On 1/29/2015 1:16 PM, James Peach wrote:
On Jan 27, 2015, at 9:58 AM, Susan Hinrichs <shinr...@network-geographics.com> 
wrote:


On 1/27/2015 11:12 AM, James Peach wrote:
On Jan 27, 2015, at 8:34 AM, Susan Hinrichs <shinr...@network-geographics.com> 
wrote:


On 1/27/2015 10:30 AM, James Peach wrote:
On Jan 27, 2015, at 8:18 AM, Susan Hinrichs <shinr...@network-geographics.com> 
wrote:

Originally, I was planning on leaving in plugin support for both the SNI 
callback and the cert callback.  But as I reflect, I question that decision.  I 
think it adds complexity without giving more power to the plugin writer.

Both callbacks take place at the same point in the handshake.  From both 
callbacks you can set the certificate.  Depending on the version and patch 
level, only one of the callbacks will let you pause processing.

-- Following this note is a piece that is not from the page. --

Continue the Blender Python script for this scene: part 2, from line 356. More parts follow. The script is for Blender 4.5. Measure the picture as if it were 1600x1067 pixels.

Perhaps it is better to support only point for the plugin to callback after the 
client hello during the handshake processing? If we did that, ATS could adapt 
depending on the linked version of openssl and the plugin would not change.  
I'd still add a TS_SSL_CERT_HOOK for clarity, but I'd make it the same value as 
TS_SSL_SNI_HOOK.
Why do you need to make this change? What is the compatibility impact?
Well we do need to support the certificate callbacks in openssl 1.0.2, so we 
have a means to pause handshake processing to load certificates, etc in a stock 
version of openssl.
Sorry I wasn't especially clear. I intended to ask why we need to change the 
hook name? Are the hooks so different that we can't do the right thing under 
the covers?
Ultimately, I think the name TS_SSL_CERT_HOOK is clearer.  From the plugin 
writer's perspective, the callback is being used for certificate processing.

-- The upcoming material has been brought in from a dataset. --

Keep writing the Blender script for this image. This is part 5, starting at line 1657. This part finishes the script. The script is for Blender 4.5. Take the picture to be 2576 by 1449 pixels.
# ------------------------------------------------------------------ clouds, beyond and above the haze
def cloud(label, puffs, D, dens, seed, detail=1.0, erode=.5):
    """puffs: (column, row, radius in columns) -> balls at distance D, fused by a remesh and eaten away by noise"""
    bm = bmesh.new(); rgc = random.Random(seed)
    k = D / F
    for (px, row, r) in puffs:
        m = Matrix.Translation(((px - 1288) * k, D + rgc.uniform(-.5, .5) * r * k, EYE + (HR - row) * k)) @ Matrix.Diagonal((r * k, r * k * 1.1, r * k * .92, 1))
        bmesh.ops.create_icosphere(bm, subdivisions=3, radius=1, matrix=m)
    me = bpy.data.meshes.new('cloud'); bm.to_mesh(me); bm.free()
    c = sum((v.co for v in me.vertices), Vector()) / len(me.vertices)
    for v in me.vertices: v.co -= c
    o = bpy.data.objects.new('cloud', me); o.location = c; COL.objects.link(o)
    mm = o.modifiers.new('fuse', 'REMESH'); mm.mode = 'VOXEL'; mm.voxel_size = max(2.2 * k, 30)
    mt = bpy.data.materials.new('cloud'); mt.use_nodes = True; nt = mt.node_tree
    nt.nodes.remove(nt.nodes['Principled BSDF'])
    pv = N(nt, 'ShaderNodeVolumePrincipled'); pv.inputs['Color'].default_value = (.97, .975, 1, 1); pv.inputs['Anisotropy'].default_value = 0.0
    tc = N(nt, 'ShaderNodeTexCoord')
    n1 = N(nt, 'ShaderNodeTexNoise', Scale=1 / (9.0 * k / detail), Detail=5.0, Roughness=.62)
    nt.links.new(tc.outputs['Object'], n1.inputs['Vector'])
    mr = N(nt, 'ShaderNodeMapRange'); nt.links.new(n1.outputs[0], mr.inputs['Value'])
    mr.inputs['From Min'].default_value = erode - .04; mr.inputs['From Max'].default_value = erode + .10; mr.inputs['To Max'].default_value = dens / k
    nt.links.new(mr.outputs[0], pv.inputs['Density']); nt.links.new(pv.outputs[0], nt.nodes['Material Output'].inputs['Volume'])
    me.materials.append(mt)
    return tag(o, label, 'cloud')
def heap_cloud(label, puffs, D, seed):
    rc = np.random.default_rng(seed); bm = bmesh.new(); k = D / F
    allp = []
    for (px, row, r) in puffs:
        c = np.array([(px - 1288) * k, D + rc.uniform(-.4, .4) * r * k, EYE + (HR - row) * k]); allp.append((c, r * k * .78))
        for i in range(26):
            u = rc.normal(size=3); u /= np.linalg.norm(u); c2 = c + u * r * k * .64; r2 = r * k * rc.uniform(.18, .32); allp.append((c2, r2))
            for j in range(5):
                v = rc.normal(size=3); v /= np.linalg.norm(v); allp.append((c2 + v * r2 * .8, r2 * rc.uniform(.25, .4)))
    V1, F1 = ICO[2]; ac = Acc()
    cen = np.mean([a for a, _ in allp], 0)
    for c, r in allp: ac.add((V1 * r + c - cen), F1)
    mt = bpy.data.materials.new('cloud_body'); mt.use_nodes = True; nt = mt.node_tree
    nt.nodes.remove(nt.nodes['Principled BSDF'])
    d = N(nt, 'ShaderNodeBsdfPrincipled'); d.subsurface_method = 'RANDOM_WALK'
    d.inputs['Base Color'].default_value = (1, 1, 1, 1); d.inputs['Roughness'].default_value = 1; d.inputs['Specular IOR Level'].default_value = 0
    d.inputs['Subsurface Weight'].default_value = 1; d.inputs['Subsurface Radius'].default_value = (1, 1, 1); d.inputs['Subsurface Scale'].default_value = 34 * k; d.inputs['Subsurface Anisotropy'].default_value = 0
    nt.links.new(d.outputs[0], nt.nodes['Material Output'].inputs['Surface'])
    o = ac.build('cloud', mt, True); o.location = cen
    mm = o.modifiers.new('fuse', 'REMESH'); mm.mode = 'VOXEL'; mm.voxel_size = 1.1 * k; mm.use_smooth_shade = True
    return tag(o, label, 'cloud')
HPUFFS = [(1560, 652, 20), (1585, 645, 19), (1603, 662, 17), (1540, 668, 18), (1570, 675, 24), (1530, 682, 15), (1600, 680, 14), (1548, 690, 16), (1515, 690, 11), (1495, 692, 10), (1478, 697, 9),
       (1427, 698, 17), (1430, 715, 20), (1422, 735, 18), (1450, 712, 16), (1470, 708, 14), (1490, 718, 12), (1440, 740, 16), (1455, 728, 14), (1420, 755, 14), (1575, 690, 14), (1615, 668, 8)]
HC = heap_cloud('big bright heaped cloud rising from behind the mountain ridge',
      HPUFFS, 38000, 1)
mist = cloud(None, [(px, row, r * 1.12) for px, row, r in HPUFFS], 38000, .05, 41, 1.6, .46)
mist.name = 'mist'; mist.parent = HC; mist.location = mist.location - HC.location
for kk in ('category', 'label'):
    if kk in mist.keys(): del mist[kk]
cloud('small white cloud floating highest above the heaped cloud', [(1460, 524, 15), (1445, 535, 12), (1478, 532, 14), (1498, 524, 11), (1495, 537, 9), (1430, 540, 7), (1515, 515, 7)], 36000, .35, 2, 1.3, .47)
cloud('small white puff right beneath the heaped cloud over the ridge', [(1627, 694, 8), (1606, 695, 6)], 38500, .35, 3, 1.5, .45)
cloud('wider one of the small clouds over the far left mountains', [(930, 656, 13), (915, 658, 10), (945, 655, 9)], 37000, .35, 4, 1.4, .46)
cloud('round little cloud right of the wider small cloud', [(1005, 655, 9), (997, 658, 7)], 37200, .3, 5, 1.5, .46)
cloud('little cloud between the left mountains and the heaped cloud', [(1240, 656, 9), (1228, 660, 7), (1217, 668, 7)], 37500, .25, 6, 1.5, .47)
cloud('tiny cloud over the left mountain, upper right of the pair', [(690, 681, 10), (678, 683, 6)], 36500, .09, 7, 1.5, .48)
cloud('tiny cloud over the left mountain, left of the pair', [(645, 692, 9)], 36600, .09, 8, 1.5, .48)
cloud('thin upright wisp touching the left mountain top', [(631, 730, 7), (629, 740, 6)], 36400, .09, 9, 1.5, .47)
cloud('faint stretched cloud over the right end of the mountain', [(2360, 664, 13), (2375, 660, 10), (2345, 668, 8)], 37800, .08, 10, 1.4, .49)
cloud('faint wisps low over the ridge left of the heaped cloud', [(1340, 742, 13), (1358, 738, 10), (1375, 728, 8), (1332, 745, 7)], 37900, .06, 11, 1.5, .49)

But I'm proposing keeping TS_SSL_SNI_HOOK and just having TS_SSL_CERT_HOOK as 
an alias for the time being.

If openssl 1.0.1 is linked, it would execute the plugin's callback during the 
SNI callback.  If openssl 1.0.2 is linked, it would execute the plugin's 
callback during the certificate callback.
Did openssl 1.0.1 contain your patch? If there is no released version of 
openssl that contains the original callback you added, what is is that we need 
to support?
My patch was not rolled into open ssl.  The only reason to continue to support 
it is that we had previously supported it.  If you are unable to move to 
openssl 1.0.2, then at least you can patch up openssl 1.0.1 (though if you can 
run with a patched version you can likely upgrade too).

My second idea, would have the least impact upon people who have already 
invested effort in writing plugins on the SNI callback.

Judging from your questions, you don't see a reason to support both a SNI 
callback and a certificate callback either.  Is that right?
I don't really know. Are they different in the new OpenSSL API?
The certificate callback does more since it is also called on client 
certificate processing (if that is involved in the handshake).

On reflection, I don't think the SNI callback does anything more for us than 
the certificate callback.  The servername is available in both.  Both are 
executed after the client hello before ATS sends out any handshake messages.
Ok, then I think we should remove support for the non-upstream patch ASAP.

The I'm writing things, if you have openssl 1.0.2, the TS_SSL_CERT_HOOK/TS_SSL_SNI_HOOK will be triggered from the certificate callback.

Otherwise it will be triggered from the SNI callback. The server side cert callback does not exist before 1.0.2. If you have the 1.0.1 patch installed, you can pause processing from the callback.

In practice, I would assume most people who care to pause processing at this point will move to openssl 1.0.2.